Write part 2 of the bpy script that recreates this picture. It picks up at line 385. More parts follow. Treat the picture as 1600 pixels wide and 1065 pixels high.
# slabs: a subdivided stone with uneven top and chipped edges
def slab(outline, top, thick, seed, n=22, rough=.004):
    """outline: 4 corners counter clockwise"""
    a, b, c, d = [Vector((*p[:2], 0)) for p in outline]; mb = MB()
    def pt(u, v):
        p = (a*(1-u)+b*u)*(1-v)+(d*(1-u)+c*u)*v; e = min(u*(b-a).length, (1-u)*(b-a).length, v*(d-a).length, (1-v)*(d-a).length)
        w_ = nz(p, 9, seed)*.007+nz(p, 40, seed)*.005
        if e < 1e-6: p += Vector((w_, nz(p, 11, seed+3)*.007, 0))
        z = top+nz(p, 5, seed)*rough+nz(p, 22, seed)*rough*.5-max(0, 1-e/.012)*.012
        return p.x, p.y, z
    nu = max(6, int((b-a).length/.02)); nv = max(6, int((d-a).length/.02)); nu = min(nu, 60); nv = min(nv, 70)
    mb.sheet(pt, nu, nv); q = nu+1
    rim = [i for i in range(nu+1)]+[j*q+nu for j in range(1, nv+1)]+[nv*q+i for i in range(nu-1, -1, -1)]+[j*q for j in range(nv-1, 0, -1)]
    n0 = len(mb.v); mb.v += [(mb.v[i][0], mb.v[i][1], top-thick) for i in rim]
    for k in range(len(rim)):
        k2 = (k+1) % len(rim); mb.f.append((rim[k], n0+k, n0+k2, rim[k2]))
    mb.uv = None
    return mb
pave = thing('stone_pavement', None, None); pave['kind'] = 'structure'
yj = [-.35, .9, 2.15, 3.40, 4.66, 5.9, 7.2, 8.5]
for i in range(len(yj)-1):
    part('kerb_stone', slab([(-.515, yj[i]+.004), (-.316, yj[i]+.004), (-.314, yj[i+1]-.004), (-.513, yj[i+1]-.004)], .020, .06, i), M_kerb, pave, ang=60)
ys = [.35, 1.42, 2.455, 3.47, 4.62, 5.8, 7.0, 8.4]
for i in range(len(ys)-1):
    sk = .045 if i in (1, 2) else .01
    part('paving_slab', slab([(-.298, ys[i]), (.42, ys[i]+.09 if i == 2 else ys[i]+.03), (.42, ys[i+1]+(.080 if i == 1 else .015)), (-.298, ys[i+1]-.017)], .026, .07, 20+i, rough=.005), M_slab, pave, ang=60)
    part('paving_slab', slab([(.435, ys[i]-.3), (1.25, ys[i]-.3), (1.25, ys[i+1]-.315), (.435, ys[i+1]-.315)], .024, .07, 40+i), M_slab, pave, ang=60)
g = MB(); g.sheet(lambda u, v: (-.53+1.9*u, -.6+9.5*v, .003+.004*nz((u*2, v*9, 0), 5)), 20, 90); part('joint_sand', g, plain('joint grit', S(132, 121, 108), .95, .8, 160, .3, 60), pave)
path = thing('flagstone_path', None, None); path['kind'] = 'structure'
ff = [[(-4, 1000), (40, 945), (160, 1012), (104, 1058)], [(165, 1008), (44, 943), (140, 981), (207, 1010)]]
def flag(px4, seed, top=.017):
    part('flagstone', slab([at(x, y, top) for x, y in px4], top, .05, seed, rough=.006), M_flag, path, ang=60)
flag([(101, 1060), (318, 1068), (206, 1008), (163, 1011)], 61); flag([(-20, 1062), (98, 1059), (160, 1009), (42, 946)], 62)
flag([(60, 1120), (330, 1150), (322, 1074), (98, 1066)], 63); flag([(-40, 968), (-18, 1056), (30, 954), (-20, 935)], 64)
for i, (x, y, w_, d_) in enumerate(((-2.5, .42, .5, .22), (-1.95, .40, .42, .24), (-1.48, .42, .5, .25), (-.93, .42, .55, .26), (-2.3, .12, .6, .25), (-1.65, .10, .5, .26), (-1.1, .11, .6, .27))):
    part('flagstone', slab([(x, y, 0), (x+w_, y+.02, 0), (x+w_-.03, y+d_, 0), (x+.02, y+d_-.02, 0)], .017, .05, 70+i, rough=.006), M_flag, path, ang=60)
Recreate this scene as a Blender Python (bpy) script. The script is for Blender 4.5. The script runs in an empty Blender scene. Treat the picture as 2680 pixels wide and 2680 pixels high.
▬▬▬
> **Prompt**
Check each line of the records for the word "this" and extract those that contain it.

> **Completed exercise**
Write part 2 of the bpy script that recreates this picture. It picks up at line 385. More parts follow. Treat the picture as 1600 pixels wide and 1065 pixels high.
Recreate this scene as a Blender Python (bpy) script. The script is for Blender 4.5. The script runs in an empty Blender scene. Treat the picture as 2680 pixels wide and 2680 pixels high.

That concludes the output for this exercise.